Wednesday, February 02, 2005

Tasha Highlights Oprah Winfrey for Black History Month

Tasha: Oprah Winfrey is an African-American I want to highlight for Black History Month.
- born and in Mississipi
- raised by her grandmother on a farm
- ran away at 13 after being molested
- at 17 she started working at a radio station
- at 19 she started working at a tv station
- in 1978 she co-hosted her first TV talk show
- in 1984 she moved to Chicago and started hosting "AM Chicago"
- a year later, the show was expanded from a half hour to a full hour and the program was named after her
- she has won Emmys for her talk show
- she has been Oscar nominated for The Color Purple, my favorite movie and my second favorite is Beloved which she not only acted in but also produced
- she runs Harpo and is in charge of her career
- she is committed to up lifting all of us regardless of race, ethnicity, gender or sexual orientation
- she is committed to reading and her book program has done so much to motivate adults to
continue reading or return to reading
- she is the first African-American woman to become a billionaire and the first to own a TV studio
- like tina turner she has overcome abuse and shown us all how to survive
- two of the finest TV films not on HBO were The Wedding and Before Women Had Wings
- Oprah's Angel Network assists so many
- she is a successful business woman, she is someone who gives back to all communities and she lifts us all with her book club, with her charity, with her TV show, with her magazine, and by the example she provides daily.

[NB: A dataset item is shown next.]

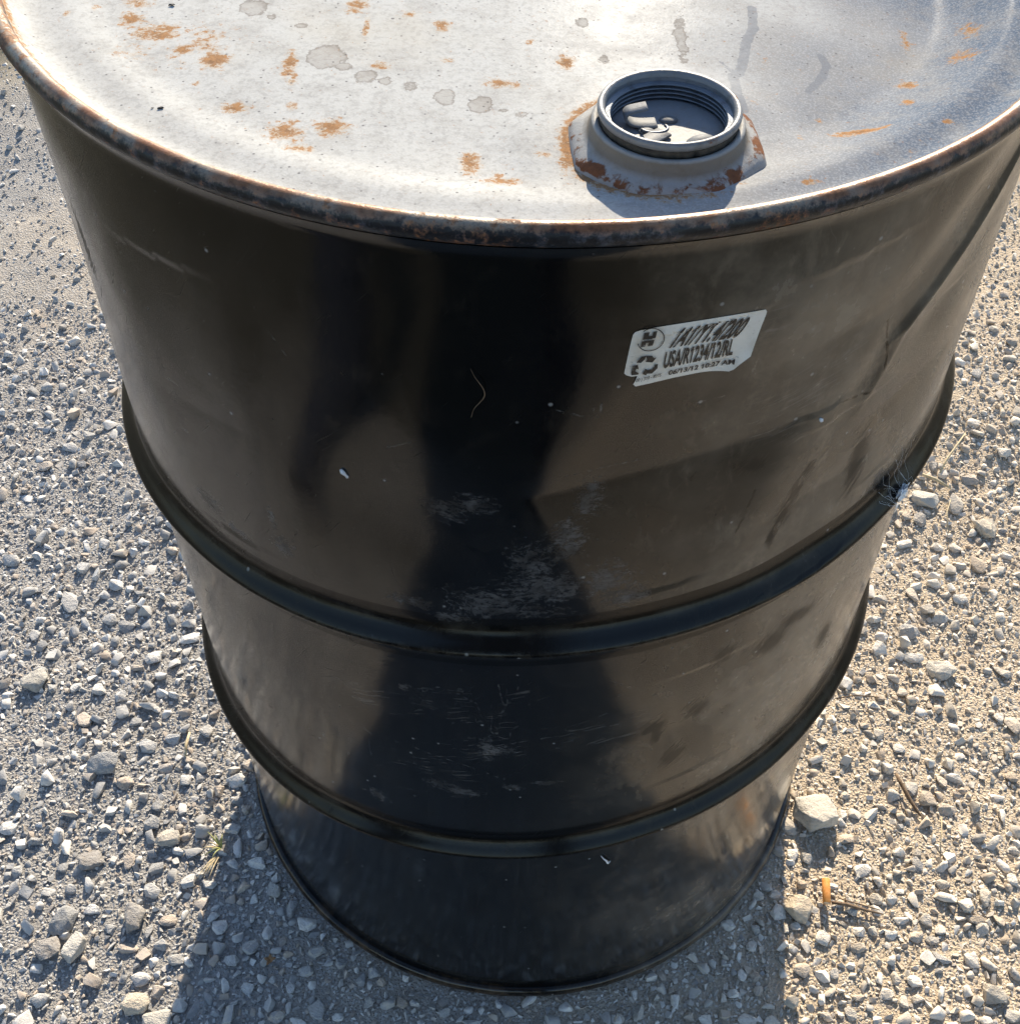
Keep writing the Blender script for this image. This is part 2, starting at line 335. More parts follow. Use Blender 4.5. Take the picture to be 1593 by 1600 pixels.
# ------------------------------------------------------------------ ground
def ground_h(x, y):
    x = np.asarray(x, float); y = np.asarray(y, float)
    z = (fbm(x, y, 3.1, 3, 3)-.5)*.030 + (fbm(x, y, 17, 9, 3)-.5)*.010
    d = np.hypot(x, y)
    k = np.clip((d-.30)/.25, 0, 1)
    far = np.clip((d-3)/6, 0, 1)
    return z*k*(1-far) - .001
def axis(lo, hi, step):
    a = list(np.arange(lo, hi+1e-6, step)); s = step; p = a[-1]; q = a[0]; up = []; dn = []
    while p < 500:
        s *= 1.28; p += s; q -= s; up.append(p); dn.append(q)
    return np.array(dn[::-1]+a+up)
gx = axis(-1.2, 1.1, .009); gy = axis(-1.1, 1.5, .009)
X, Y = np.meshgrid(gx, gy); Zg = ground_h(X, Y)
ground = link('ground', mesh_np('ground', np.stack([X, Y, Zg], -1).reshape(-1, 3), grid_faces(len(gy), len(gx), False)), M['ground'])
add_attr(ground.data, 'warm', warm_np(X, Y)); add_attr(ground.data, 'dark_surround', np.clip((np.hypot(X-.3, Y-.55)+(fbm(X+2, Y+2, 2.3, 55, 3)-.5)*.4-1.36)/.35, 0, 1)); tag(ground, kind='structure')

# ------------------------------------------------------------------ the drum
drum = empty('steel_drum')
tag(drum, 'dented black steel drum with rusty rim and weathered white top standing on gravel', 'drum')
R0 = .2866
HOOPS = ((.5795, .072), (.3115, .125))          # height of the peak and its slope across the drum
th = np.radians(np.concatenate([np.arange(-100, 100, .5), np.arange(100, 260, 2.5)]))   # 0 = front, + = right
def hoop_dr(dz):
    a = np.abs(dz)
    xp = np.array([0, .0014, .0030, .0050, .0080, .0110, .0138, .0160, .0185, .024, .034])
    fp = np.array([.0125, .0121, .0108, .0089, .0058, .0030, .0011, .0004, .0001, 0, 0])*.84
    return np.interp(a, xp, fp)
DENTS = [(-12, .76, .035, .04, .0013), (-13, .67, .03, .035, -.0012), (2, .78, .035, .045, -.0012), (5, .64, .03, .03, .0009), (-20, .42, .03, .04, .0010), (-22, .48, .025, .03, -.0010), (13, .45, .03, .035, -.0012), (16, .39, .025, .03, .0010), (-17, .72, .030, .120, -.0008),
    (33, .70, .060, .070, -.0022), (26, .80, .08, .03, .0010), (-2, .46, .090, .055, -.0010), (-34, .44, .05, .06, .0008),
    (30, .47, .08, .05, .0008), (48, .60, .05, .03, -.0016), (-60, .76, .05, .09, -.0015), (10, .18, .08, .05, .0008), (40, .22, .05, .05, -.0010)]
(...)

My favorite quote from Oprah is this, "For me, education is about the most important thing because that is what liberated me. Education is what liberated me. The ability to read saved my life. I would have been an entirely different person had I not been taught to read when I was an early age. My entire life experience, my ability to believe in myself, and even in my darkest moments of sexual abuse and being physically abused and so forth, I knew there was another way. I knew there was a way out. I knew there was another kind of life because I had read about it."